Three hundred young people including activist Greta Thunberg will get to make their case after a Swedish court agreed to hear their lawsuit accusing the state of climate inaction.

Swedish court to hear young people's climate lawsuit against the state

The lawsuit, the first of its kind in the Scandinavian country, was originally filed in November 2022 by the organisation Aurora.

It argued the state “needs to do its fair share of the global work to limit global warming to 1.5 degrees Celsius compared to pre-industrial levels”.

In its lawsuit, the group demanded the state take action to limit climate-heating greenhouse gas emissions and examine just how far it could reduce them within the limits of what is “technically and economically feasible in Sweden”.

The Nacka district court said it had given the state three months to respond to the lawsuit and that, depending on the parties’ pleas and positions, the case could either be taken to trial or handled through written procedure.

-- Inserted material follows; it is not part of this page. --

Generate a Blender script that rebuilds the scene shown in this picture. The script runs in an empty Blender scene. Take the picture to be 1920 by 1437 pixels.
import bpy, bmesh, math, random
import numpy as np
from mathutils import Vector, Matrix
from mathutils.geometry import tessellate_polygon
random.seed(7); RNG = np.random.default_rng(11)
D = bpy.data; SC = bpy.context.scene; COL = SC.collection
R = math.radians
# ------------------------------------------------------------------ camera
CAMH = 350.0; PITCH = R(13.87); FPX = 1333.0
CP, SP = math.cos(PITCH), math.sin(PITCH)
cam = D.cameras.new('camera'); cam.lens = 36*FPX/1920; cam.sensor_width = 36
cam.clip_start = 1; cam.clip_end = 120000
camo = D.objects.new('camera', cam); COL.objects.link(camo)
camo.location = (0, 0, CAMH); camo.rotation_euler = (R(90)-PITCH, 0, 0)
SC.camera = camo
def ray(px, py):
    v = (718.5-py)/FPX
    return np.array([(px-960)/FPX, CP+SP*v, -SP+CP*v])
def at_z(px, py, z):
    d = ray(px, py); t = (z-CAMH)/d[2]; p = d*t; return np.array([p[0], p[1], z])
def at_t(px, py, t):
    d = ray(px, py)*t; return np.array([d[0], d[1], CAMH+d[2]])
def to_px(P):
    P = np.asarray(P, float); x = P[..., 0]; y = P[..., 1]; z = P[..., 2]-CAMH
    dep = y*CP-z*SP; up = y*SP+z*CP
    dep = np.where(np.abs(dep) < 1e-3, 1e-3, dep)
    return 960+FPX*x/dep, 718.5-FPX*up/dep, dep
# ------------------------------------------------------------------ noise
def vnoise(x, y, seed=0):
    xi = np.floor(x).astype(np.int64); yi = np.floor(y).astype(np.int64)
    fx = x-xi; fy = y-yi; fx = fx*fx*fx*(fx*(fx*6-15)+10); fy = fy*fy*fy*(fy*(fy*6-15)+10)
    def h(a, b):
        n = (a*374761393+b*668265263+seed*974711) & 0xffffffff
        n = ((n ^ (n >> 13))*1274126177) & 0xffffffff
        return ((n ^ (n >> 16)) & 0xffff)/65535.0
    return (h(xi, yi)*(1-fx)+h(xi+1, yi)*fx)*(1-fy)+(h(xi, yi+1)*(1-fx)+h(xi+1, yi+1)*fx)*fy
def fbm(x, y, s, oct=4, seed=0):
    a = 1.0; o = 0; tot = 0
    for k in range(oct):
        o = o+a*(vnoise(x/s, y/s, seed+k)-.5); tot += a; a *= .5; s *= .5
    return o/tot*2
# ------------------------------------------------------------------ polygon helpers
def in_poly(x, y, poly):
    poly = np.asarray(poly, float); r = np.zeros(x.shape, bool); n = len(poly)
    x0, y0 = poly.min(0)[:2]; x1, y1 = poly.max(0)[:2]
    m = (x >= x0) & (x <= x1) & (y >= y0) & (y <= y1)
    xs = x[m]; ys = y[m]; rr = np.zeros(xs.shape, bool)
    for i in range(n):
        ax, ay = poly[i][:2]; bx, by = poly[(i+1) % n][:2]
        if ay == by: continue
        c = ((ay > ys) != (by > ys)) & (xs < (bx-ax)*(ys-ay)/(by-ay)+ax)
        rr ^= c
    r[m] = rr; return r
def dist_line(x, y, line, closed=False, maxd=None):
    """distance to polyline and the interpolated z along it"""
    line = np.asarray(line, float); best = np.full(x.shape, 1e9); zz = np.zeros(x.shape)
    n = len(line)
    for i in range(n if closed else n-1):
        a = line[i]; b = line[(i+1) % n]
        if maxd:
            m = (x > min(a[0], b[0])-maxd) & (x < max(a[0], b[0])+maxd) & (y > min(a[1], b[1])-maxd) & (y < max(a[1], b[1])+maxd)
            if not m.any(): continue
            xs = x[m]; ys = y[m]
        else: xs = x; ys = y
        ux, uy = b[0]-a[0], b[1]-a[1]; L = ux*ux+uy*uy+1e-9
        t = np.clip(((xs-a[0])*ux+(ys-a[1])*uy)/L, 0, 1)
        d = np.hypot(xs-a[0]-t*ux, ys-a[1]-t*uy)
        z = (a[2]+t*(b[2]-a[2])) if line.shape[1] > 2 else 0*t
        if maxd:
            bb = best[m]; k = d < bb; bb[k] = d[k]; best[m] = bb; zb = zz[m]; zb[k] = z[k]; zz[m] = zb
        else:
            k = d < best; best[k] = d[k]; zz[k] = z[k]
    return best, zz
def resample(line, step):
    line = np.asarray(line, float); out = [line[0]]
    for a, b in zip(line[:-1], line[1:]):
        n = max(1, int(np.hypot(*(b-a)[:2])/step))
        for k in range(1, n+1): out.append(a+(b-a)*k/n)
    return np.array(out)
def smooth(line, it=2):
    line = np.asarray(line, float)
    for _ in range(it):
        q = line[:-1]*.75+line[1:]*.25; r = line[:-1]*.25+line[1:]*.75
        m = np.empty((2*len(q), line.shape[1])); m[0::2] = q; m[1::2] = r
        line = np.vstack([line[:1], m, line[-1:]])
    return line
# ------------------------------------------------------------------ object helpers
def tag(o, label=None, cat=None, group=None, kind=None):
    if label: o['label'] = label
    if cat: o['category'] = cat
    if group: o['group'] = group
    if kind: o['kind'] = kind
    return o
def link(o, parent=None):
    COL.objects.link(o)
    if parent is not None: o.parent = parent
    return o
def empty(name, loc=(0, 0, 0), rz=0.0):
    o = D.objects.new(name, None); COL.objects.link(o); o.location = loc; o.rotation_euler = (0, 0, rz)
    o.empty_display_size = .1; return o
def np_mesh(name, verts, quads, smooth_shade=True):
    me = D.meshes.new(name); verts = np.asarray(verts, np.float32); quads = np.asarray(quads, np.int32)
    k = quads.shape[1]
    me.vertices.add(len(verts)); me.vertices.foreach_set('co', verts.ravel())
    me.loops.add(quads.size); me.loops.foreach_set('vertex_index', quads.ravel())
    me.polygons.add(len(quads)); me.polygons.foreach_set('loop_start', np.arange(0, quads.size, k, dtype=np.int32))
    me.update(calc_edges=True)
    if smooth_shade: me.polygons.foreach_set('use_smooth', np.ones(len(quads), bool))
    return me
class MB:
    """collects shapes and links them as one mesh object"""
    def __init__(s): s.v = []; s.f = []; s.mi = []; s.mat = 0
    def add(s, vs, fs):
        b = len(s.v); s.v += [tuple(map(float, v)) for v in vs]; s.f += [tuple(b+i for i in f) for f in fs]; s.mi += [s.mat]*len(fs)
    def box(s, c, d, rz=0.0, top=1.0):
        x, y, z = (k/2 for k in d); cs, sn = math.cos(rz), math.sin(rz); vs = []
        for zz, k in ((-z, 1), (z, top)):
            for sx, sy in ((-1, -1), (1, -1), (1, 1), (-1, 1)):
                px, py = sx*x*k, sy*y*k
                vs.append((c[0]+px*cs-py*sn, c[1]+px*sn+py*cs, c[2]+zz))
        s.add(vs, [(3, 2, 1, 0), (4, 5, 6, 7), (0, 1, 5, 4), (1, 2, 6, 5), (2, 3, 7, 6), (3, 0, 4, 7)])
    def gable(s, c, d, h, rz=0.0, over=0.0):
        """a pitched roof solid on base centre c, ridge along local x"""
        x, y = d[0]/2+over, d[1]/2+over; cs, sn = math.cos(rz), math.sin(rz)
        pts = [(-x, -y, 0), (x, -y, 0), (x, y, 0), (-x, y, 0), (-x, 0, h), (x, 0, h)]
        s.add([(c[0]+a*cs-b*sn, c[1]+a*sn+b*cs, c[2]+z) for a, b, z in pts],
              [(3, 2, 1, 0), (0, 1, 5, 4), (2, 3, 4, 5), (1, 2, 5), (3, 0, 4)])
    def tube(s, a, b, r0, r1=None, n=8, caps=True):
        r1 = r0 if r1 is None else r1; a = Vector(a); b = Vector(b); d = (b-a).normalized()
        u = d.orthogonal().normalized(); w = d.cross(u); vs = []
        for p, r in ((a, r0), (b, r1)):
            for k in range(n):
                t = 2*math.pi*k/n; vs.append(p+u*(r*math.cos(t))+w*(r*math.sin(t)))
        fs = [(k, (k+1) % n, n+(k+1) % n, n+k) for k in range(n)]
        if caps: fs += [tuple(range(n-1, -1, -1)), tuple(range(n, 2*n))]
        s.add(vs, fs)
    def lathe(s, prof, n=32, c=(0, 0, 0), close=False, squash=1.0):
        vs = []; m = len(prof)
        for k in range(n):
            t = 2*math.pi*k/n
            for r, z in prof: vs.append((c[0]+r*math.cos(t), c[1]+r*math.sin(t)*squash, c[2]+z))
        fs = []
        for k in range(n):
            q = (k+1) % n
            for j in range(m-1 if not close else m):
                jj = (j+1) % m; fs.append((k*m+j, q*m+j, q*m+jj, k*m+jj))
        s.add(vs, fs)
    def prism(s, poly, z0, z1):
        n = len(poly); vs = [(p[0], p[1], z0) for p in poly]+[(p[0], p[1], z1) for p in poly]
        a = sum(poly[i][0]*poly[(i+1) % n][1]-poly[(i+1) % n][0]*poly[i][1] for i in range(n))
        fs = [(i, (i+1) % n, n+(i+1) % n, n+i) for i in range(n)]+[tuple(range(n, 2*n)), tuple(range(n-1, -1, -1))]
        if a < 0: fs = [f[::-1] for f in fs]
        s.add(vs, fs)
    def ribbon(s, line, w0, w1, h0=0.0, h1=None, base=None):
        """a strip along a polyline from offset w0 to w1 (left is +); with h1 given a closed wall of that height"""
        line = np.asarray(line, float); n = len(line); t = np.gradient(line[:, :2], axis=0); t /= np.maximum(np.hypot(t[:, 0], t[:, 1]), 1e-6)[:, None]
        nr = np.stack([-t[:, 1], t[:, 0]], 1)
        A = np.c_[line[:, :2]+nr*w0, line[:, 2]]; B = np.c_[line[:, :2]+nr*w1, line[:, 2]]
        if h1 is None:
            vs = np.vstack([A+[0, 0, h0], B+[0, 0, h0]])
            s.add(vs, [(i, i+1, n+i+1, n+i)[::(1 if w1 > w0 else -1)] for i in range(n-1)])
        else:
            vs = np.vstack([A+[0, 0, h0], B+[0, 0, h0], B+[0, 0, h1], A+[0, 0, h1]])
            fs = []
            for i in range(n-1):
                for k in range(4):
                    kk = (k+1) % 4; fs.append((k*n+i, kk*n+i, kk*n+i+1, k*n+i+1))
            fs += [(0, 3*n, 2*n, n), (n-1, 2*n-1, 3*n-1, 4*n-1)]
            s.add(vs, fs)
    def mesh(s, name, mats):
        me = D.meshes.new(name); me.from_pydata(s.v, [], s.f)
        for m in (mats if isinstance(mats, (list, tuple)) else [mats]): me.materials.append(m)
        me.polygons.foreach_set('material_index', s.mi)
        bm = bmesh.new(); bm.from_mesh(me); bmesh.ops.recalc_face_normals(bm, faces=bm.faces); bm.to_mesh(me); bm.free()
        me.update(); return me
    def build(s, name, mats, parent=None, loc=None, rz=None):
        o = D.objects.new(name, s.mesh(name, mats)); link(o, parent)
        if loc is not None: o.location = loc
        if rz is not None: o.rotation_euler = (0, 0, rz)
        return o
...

“At present, the district court cannot give a forecast as to when the case may be finalised or when it may be necessary to hold hearings in the case,” it said.

Climate activist Thunberg, who was one of the original signatories of the lawsuit, on Monday denounced an “unprecedented betrayal” from those in power after the United Nations’ climate panel warned the world was set to cross the key 1.5-degree global warming limit in about a decade.

She accuses them of living in “denial”.

In recent years, a growing number of organisations and citizens have turned to the courts to criticise what they say is government inaction on the climate.

In December 2019, the Dutch supreme court ordered the government to slash greenhouse gases by at least 25 percent by 2020, in a landmark case brought by an environmental group.

In a similar case in France, more than two million citizens took the French state to court for failing to act against climate change.